What is expected: Scan the data. Collect each line that contains the word "from".
- - - -
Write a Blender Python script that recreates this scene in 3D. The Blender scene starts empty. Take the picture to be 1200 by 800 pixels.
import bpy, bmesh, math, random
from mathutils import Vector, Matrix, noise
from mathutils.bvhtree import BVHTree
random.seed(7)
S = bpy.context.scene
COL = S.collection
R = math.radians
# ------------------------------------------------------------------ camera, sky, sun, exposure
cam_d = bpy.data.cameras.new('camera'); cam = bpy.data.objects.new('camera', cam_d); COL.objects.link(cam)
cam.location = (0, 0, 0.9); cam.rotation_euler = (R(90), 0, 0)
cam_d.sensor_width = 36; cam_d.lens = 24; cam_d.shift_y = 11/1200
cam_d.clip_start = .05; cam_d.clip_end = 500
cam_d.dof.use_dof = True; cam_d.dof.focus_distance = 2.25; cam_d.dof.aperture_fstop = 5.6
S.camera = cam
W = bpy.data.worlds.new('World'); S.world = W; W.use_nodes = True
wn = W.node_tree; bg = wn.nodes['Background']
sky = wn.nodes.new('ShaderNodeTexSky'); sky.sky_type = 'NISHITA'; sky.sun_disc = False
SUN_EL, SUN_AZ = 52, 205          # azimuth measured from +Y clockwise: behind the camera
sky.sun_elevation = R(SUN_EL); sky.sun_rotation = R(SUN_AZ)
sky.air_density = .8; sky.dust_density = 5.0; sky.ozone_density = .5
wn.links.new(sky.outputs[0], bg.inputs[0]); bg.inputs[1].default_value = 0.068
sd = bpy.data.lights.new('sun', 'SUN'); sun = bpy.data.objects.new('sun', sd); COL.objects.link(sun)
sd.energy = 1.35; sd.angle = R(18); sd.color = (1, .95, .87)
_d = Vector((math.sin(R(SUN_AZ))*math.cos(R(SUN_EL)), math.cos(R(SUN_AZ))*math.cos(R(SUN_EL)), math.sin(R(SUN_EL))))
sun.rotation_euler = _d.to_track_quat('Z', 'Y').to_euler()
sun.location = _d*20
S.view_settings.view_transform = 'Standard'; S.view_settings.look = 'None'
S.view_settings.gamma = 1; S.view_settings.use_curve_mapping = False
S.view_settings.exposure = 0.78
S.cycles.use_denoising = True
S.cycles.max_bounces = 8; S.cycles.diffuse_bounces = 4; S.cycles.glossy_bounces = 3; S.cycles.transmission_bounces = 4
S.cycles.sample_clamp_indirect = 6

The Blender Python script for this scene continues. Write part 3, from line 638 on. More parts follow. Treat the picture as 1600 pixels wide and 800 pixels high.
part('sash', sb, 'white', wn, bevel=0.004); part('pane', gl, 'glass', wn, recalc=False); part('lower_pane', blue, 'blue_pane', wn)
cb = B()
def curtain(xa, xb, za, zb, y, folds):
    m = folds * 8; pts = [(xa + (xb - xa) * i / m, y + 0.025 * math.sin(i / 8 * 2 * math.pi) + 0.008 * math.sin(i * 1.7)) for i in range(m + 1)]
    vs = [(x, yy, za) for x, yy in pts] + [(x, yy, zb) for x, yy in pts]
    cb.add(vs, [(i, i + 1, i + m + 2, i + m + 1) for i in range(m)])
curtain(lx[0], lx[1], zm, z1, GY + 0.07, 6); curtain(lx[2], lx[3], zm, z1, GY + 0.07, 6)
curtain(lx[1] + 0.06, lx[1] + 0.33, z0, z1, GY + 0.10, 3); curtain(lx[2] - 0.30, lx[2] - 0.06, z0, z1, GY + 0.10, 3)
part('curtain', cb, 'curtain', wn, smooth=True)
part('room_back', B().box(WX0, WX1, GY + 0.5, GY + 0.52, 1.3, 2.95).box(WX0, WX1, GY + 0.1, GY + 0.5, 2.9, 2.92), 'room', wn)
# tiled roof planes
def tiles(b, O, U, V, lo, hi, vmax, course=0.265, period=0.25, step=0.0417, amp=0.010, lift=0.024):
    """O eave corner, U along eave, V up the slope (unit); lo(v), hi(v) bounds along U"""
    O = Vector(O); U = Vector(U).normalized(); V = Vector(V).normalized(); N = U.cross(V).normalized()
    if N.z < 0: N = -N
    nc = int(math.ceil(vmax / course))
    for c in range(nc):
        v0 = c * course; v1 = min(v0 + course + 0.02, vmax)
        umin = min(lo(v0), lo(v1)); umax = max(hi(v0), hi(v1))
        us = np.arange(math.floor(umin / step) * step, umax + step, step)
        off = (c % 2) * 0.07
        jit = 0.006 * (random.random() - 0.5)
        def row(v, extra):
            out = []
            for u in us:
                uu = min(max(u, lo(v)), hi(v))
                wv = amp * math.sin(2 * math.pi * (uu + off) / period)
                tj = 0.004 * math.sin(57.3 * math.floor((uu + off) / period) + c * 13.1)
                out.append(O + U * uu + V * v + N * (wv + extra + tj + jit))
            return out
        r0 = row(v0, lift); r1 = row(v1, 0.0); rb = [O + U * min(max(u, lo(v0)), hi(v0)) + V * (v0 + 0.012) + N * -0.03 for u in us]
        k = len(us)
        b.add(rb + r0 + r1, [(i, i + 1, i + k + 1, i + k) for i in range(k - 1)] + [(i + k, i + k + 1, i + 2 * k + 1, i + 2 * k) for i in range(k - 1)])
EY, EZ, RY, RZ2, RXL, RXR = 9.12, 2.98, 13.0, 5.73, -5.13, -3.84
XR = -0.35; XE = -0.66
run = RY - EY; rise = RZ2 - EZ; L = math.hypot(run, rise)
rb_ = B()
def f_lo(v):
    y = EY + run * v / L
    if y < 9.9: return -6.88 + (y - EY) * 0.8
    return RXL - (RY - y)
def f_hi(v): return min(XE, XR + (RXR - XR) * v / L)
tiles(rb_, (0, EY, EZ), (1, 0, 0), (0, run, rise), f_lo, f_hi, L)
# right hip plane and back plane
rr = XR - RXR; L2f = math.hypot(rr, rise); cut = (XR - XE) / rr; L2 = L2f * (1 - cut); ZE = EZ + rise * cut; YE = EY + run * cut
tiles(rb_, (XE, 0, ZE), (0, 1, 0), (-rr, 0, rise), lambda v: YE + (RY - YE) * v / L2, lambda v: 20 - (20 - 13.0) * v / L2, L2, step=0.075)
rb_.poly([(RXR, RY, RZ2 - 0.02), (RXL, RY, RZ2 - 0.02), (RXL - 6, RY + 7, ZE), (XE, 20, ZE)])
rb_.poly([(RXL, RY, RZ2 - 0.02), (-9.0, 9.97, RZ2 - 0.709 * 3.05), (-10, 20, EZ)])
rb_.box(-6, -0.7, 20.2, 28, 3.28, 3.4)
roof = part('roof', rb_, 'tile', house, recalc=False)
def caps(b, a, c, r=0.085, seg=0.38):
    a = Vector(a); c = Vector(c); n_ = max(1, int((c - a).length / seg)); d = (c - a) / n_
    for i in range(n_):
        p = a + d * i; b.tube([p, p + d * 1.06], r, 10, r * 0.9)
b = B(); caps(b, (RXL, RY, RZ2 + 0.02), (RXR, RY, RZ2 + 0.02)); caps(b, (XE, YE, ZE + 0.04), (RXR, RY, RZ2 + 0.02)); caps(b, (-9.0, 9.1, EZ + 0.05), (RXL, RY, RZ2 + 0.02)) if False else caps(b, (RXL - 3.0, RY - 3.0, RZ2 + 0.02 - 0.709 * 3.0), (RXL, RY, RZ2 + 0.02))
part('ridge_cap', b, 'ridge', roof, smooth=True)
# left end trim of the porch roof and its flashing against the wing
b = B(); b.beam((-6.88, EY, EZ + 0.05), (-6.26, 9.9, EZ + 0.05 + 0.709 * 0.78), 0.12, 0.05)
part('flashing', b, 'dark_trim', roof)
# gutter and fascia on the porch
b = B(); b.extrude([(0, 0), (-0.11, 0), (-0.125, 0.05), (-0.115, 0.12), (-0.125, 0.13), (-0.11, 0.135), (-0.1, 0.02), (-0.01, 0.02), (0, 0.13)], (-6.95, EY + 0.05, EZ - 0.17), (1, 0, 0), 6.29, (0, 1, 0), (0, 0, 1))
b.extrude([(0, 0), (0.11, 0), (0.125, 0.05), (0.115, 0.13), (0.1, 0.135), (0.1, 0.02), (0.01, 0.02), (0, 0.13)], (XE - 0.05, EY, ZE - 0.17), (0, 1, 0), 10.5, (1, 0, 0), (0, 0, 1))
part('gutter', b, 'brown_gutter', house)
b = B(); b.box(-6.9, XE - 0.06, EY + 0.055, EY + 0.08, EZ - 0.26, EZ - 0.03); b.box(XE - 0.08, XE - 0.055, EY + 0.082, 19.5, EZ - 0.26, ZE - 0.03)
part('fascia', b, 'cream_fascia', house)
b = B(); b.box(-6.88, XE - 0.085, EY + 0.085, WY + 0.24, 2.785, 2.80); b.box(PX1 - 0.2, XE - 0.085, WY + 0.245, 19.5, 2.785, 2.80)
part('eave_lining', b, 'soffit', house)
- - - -
Task answer:
from mathutils import Vector, Matrix, noise
from mathutils.bvhtree import BVHTree
SUN_EL, SUN_AZ = 52, 205          # azimuth measured from +Y clockwise: behind the camera
The Blender Python script for this scene continues. Write part 3, from line 638 on. More parts follow. Treat the picture as 1600 pixels wide and 800 pixels high.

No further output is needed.